Truth be told my toes were telling me no, but I am horny and shallow, so I said, yes. We walked for an hour and a half talking about Sergei and about how he had rescued him from the animal shelter, plus other stories of generous acts of kindness. He was a good guy. Not only did I want to sit on his face, but I now wanted to suck his dick too.

The following week Artur invited me for dinner to his place. As soon as I arrived he asked if I would go with him to walk the dog. Ugh, “Sure”, I said.

Anyway, dinner was delicious, which was a big plus because the things I planned to do this man required energy. Artur started kissing me, but we were interrupted by Sergei growling and nudging his full body weight against me. Don’t laugh. I wasn’t sure if the dog was cock blocking or looking for a threesome. FYI, bestiality is really not my thing.

Thankfully Artur lifted me into his arms and carried me to the bedroom. Yum, he was strong too! But I could hear the dog was following us. Artur shut the door in his face, thank God. Success! We started going at it again, but we could hear Sergei moaning outside the door. So, Artur went to talk to him. Sigh.
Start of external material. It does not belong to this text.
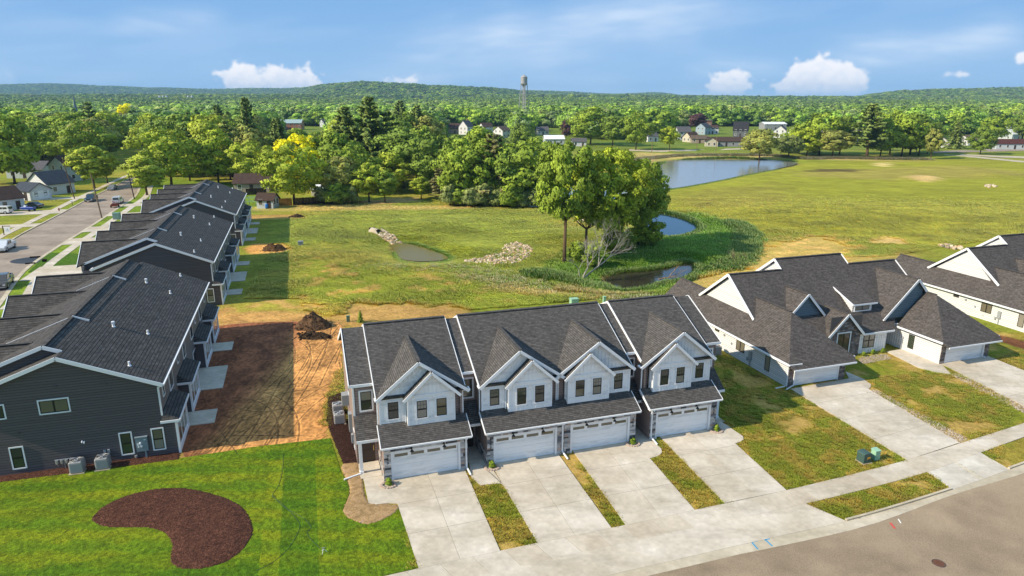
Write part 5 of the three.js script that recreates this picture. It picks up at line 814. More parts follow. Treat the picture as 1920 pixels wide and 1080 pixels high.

There I was, lying on the bed, naked as the day I was born, and the last thing I wanted was to have the dog in bed too, but it was too late. Artur opened the door and in a flash Sergei was right beside me, reclaiming his territory and staring me down. He acted like a wife who had walked in and found me in bed with her husband. The dog was Beyoncé and I was Becky with the good hair about to catch them hands.
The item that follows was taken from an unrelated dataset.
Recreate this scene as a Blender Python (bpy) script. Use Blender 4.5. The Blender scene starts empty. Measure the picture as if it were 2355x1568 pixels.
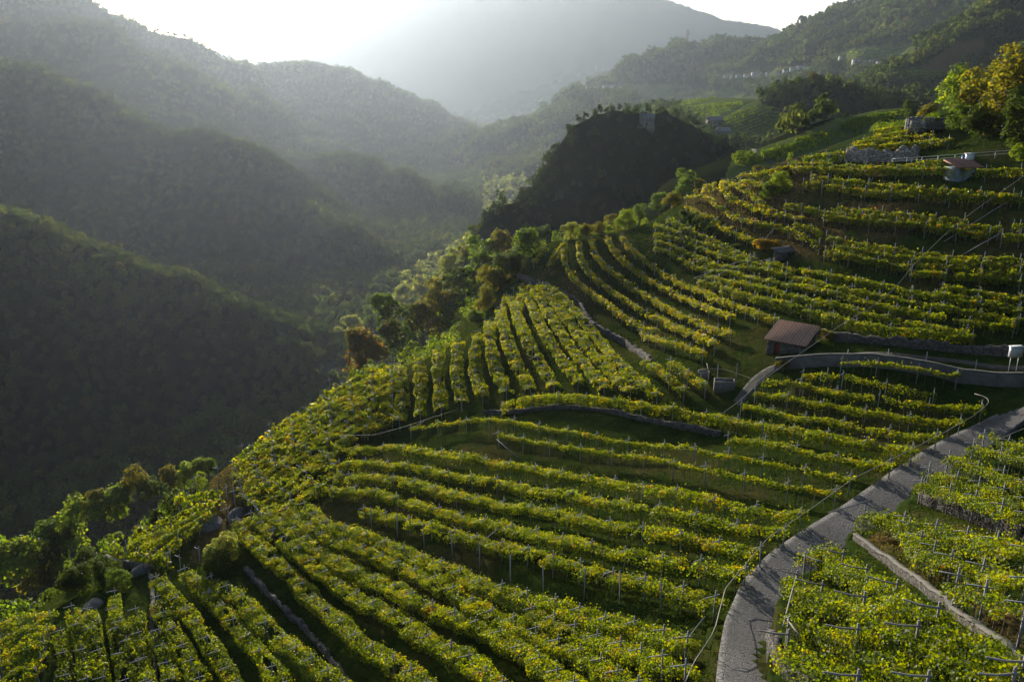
import bpy, math, random
import numpy as np
rnd = random.Random(7); RS = np.random.RandomState(11)
sc = bpy.context.scene; COL = sc.collection
# ------------------------------------------------------------------ camera, sky, sun, exposure
PITCH = math.radians(17.0); FD = 1847.0; CX, CY = 1177.0, 784.0      # focal length and centre in the 2354 x 1568 measuring frame
cd = bpy.data.cameras.new('camera'); cam = bpy.data.objects.new('camera', cd); COL.objects.link(cam)
cam.rotation_euler = (math.pi/2 - PITCH, 0, 0); cam.location = (0, 0, 0)
cd.sensor_width = 36; cd.lens = 36*FD/2354.0; cd.clip_start = 0.5; cd.clip_end = 60000
sc.camera = cam
SUN_AZ, SUN_EL = math.radians(-17.0), math.radians(11.5)             # azimuth from +Y towards +X
w = bpy.data.worlds.new('World'); sc.world = w; w.use_nodes = True
wn = w.node_tree; wn.nodes.clear()
sky = wn.nodes.new('ShaderNodeTexSky'); sky.sky_type = 'NISHITA'; sky.sun_disc = False
sky.sun_elevation = SUN_EL; sky.sun_rotation = SUN_AZ; sky.altitude = 600; sky.air_density = 1.0; sky.dust_density = 2.5; sky.ozone_density = 1.5
bg = wn.nodes.new('ShaderNodeBackground'); bg.inputs['Strength'].default_value = 0.09
wo = wn.nodes.new('ShaderNodeOutputWorld'); wn.links.new(sky.outputs[0], bg.inputs[0]); wn.links.new(bg.outputs[0], wo.inputs[0])
sl = bpy.data.lights.new('sun', 'SUN'); sl.energy = 5.0; sl.angle = math.radians(0.5); sl.color = (1.0, 0.90, 0.74)
so = bpy.data.objects.new('sun', sl); COL.objects.link(so)
so.rotation_euler = (math.pi/2 - SUN_EL, 0, math.pi - SUN_AZ)
sc.view_settings.view_transform = 'Standard'; sc.view_settings.look = 'None'; sc.view_settings.gamma = 1
sc.view_settings.exposure = 0.88
sc.cycles.max_bounces = 5; sc.cycles.diffuse_bounces = 2; sc.cycles.glossy_bounces = 1; sc.cycles.transmission_bounces = 3
sc.cycles.transparent_max_bounces = 6; sc.cycles.volume_bounces = 0; sc.cycles.use_denoising = True; sc.cycles.denoising_input_passes = 'RGB_ALBEDO'
sc.cycles.use_adaptive_sampling = False

# ------------------------------------------------------------------ picture <-> place
CP, SP = math.cos(PITCH), math.sin(PITCH)
def ray(x, y):
    x = np.asarray(x, float); y = np.asarray(y, float)
    u = (x-CX)/FD; v = (CY-y)/FD
    return u, CP+v*SP, -SP+v*CP
def pt(x, y, d):
    u, Y, Z = ray(x, y); n = np.sqrt(u*u+Y*Y+Z*Z); t = d/n
    return np.stack([u*t, Y*t, Z*t], -1)
def hash2(ix, iy, s):
    h = (ix.astype(np.int64)*374761393 + iy.astype(np.int64)*668265263 + s*1442695041) & 0xffffffff
    h = ((h ^ (h >> 13))*1274126177) & 0xffffffff
    return ((h ^ (h >> 16)) & 0xffff)/65535.0
def vnoise(x, y, s=0):
    ix = np.floor(x); iy = np.floor(y); fx = x-ix; fy = y-iy
    fx = fx*fx*(3-2*fx); fy = fy*fy*(3-2*fy)
    a = hash2(ix, iy, s); b = hash2(ix+1, iy, s); c = hash2(ix, iy+1, s); d = hash2(ix+1, iy+1, s)
    return (a*(1-fx)+b*fx)*(1-fy) + (c*(1-fx)+d*fx)*fy
def fbm(x, y, s=0, o=4):
    r = 0; a = .5
    for k in range(o): r = r + a*vnoise(x*2**k, y*2**k, s+k*17); a *= .5
    return r*1.07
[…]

Using all my feminine skills I implored Artur to push his dog out of bed, but Sergei wasn’t budging. So Artur turned to me and said, “do you mind if he stays with us? I feel kinda bad you know, he sleeps next to me every night, and it’s not nice leaving him alone in the living room while we’re having fun!” “Couldn’t he give the dog a chew toy to have fun with?”, I thought.

“Listen Artur, I like dogs, I like Sergei but we’re not talking about a chihuahua or a purse dog, c’mon this dog is enormous! Plus, he is shedding and I’m butt naked. I’m sorry but I don’t want him in bed with us. Can’t you please make an exception?” I asked politely. So, Artur clapped his hands, and the dog left the room.

I cheered silently to myself, “stupid dog, he chose me, I win!” Bye Felicia.

However, the moment was gone. We lay side by side without speaking, and my freshly waxed body was freezing. Then Artur mumbled, “I’m so tired, I need to sleep”. Before I even had a chance to mutter back an ok, he had already stood up and opened the door. His voice changed again as he cooed apologies at the damn dog!

Sergei didn’t waste a second and hopped into bed practically pushing me off! Everything was so clear now! I was NOT the choice!!! I grabbed my clothes, dressed myself in five seconds flat and stormed off, but not before glaring at that blasted dog like he was my worst enemy.

Artur never texted. So, I wrote to him a few weeks later and he responded saying that he had disappeared because I was a horrible person for the way I treated his dog. I mean seriously?!

From then on I stopped dating guys with dogs. Instead I adopted a charming cat that loves sleeping on my couch and never needs to go for a walk!